En réalité, et à en juger par les propos tenus à l’époque par Mme Kramp-Karrenbauer, certains responsables allemands auraient voulu que la dissuasion française fût placée sous commandement européen… En outre, la ministre allemande avaint aussi plaidé en faveur d’un « porte-avions européen commun » qui aurait été… le « Charles de Gaulle » [ou son successeur].

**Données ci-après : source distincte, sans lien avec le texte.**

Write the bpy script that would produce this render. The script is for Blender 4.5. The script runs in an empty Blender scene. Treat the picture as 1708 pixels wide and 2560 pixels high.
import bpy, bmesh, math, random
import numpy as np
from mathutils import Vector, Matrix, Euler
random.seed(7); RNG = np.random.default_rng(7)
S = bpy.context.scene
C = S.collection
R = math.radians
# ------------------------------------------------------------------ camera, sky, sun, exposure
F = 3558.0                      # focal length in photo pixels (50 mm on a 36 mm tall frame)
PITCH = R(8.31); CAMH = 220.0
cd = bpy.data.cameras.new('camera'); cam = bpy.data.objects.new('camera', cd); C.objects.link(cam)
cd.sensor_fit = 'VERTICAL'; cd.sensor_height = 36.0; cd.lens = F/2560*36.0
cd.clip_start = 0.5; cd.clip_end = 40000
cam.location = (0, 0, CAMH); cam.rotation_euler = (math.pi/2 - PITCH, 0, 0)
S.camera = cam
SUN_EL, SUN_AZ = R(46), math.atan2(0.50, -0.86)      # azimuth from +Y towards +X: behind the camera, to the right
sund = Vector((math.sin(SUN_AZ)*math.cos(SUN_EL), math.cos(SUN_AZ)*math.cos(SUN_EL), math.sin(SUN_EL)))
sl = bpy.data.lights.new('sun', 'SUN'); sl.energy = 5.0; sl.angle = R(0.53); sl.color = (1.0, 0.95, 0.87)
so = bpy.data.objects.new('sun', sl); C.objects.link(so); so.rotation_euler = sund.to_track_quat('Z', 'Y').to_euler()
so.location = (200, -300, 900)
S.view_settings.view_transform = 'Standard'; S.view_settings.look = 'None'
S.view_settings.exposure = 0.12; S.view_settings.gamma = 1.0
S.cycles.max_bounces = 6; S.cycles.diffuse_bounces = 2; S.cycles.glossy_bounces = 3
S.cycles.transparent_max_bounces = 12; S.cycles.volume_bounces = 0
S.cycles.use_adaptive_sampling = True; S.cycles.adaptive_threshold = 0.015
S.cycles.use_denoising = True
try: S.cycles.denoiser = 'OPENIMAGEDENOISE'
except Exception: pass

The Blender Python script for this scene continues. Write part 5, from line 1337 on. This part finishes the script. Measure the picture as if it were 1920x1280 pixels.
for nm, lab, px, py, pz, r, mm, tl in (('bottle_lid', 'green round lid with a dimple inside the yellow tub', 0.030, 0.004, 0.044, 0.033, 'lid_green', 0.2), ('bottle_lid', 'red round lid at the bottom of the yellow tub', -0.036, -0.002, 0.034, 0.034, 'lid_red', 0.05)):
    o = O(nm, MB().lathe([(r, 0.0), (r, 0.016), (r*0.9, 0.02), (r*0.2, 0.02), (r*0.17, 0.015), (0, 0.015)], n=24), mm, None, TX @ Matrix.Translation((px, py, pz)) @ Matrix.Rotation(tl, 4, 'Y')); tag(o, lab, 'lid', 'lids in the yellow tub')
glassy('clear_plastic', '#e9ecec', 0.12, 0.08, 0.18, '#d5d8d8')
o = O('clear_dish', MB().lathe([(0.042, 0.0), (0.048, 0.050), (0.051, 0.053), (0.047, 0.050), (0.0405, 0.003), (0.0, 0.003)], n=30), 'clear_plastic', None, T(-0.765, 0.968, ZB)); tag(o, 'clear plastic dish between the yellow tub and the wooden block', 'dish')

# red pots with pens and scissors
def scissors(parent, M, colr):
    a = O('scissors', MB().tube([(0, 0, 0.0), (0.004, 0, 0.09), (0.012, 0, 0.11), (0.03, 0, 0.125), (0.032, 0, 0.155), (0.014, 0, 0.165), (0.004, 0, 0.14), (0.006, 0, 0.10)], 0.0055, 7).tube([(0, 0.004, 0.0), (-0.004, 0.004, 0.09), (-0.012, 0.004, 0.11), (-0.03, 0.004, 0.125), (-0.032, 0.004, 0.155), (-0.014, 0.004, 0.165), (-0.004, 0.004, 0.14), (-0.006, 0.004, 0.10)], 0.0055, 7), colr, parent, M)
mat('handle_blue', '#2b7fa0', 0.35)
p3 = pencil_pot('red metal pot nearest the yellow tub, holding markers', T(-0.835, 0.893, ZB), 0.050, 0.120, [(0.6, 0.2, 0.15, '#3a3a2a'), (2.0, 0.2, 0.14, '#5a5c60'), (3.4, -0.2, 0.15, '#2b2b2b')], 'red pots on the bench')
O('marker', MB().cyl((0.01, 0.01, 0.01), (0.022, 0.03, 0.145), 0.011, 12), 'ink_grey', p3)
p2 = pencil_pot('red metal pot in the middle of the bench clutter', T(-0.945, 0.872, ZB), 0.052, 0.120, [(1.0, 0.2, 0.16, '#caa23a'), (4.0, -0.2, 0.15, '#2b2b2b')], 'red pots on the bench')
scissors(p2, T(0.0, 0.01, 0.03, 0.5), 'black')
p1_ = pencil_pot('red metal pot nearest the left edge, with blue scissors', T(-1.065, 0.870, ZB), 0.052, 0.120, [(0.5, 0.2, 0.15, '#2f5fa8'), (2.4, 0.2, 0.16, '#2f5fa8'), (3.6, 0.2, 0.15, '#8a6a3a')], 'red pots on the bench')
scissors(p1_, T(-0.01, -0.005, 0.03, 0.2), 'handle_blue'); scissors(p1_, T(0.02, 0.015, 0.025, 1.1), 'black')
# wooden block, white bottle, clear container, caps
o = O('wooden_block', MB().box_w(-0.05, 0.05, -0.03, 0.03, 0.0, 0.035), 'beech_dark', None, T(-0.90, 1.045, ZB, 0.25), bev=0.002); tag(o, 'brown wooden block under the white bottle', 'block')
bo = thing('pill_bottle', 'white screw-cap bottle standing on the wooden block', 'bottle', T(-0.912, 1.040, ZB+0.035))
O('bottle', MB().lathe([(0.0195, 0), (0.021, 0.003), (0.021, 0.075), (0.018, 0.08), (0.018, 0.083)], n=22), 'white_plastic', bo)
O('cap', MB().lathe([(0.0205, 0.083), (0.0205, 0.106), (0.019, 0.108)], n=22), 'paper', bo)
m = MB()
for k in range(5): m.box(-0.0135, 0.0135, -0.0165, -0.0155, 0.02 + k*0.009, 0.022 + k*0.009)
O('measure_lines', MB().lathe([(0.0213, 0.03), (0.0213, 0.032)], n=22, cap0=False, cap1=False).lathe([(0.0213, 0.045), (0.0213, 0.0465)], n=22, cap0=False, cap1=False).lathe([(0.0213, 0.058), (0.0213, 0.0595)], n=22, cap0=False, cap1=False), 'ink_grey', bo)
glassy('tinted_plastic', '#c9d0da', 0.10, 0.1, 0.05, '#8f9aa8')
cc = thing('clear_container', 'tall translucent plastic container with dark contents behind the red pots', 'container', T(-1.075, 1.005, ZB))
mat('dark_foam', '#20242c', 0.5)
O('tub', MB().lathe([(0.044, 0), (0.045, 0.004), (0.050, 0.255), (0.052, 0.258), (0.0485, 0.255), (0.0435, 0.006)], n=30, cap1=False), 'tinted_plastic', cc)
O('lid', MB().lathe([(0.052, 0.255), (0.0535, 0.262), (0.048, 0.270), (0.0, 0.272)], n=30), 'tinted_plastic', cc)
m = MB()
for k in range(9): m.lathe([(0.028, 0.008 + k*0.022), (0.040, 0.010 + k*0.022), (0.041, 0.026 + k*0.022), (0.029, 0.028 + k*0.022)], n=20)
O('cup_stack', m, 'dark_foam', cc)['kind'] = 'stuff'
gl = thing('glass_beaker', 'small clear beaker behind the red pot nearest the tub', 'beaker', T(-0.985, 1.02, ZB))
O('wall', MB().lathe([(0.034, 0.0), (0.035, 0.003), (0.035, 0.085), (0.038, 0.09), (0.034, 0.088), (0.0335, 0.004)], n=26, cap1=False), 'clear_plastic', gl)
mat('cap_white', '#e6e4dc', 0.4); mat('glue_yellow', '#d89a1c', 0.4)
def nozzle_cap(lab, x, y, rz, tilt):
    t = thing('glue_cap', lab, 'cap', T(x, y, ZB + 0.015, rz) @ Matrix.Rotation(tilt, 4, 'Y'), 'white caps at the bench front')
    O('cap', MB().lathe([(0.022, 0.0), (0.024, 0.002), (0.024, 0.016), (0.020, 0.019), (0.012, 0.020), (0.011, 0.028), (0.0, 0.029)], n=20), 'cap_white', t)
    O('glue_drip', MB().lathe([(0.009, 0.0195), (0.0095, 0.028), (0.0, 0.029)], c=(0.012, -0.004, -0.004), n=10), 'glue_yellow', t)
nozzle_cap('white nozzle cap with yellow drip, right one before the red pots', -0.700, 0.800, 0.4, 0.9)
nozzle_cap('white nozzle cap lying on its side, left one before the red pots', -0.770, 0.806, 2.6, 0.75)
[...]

Quoi qu’il en soit, dans un texte publié [en anglais] par le site Politico.eu, Mme Kramp-Karrenbauer n’y est pas allée par quatre chemins. Si elle plaide effectivement pour la poursuite du « renforcement des capacités militaires allemandes [et européennes] » parce que « les États-Unis ne pourront pas porter seuls la bannière des valeurs occidentales », elle a écrit que « les illusions d’autonomie stratégique européenne doivent cesser » car les « Europénes ne pourront pas remplacer le rôle crucial de l’Amérique en tant que ‘fournisseur’ de sécurité. »

Ainsi, a justifié la ministre allemande, les États-Unis et l’Europe « doivent accepter pleinement les réalités de la dissuasion nucléaire américaine continue sur le continent européen » et cela signifie que Washington dout maintenir le Vieux Continent « sous son parapluie nucléaire dans un avenir prévisible ».

Et d’ajouter : « L’Allemagne, pour sa part, doit prendre d’urgence la décision de rester dans les plans nucléaires de l’Otan et d’affecter rapidement les moyens budgétaires et militaires nécessaires afin de rester un partenaire nucléaire fiable. » En clair, il s’agit d’aller de l’avant dans le projet d’acquérir des F/A-18 Super Hornet américains pour remplacer les chasseurs-bombardiers Tornado et permettre ainsi à la Bundeswehr de mettre en oeuvre la bombe nucléaire tactique B-61 que les États-Unis mettent à la disposition de l’Alliance selon le principe dit de la « double clé ».

« Dans un monde marqué par une concurrence accrue pour le pouvoir, l’Occident ne pourra rester ferme et réussir à défendre ses intérêts que tant qu’il restera uni », a par ailleurs fait valoir Mme Kramp-Karrenbauer. Et cela passe, de son point de vue, par un lien transatlantique « fort ».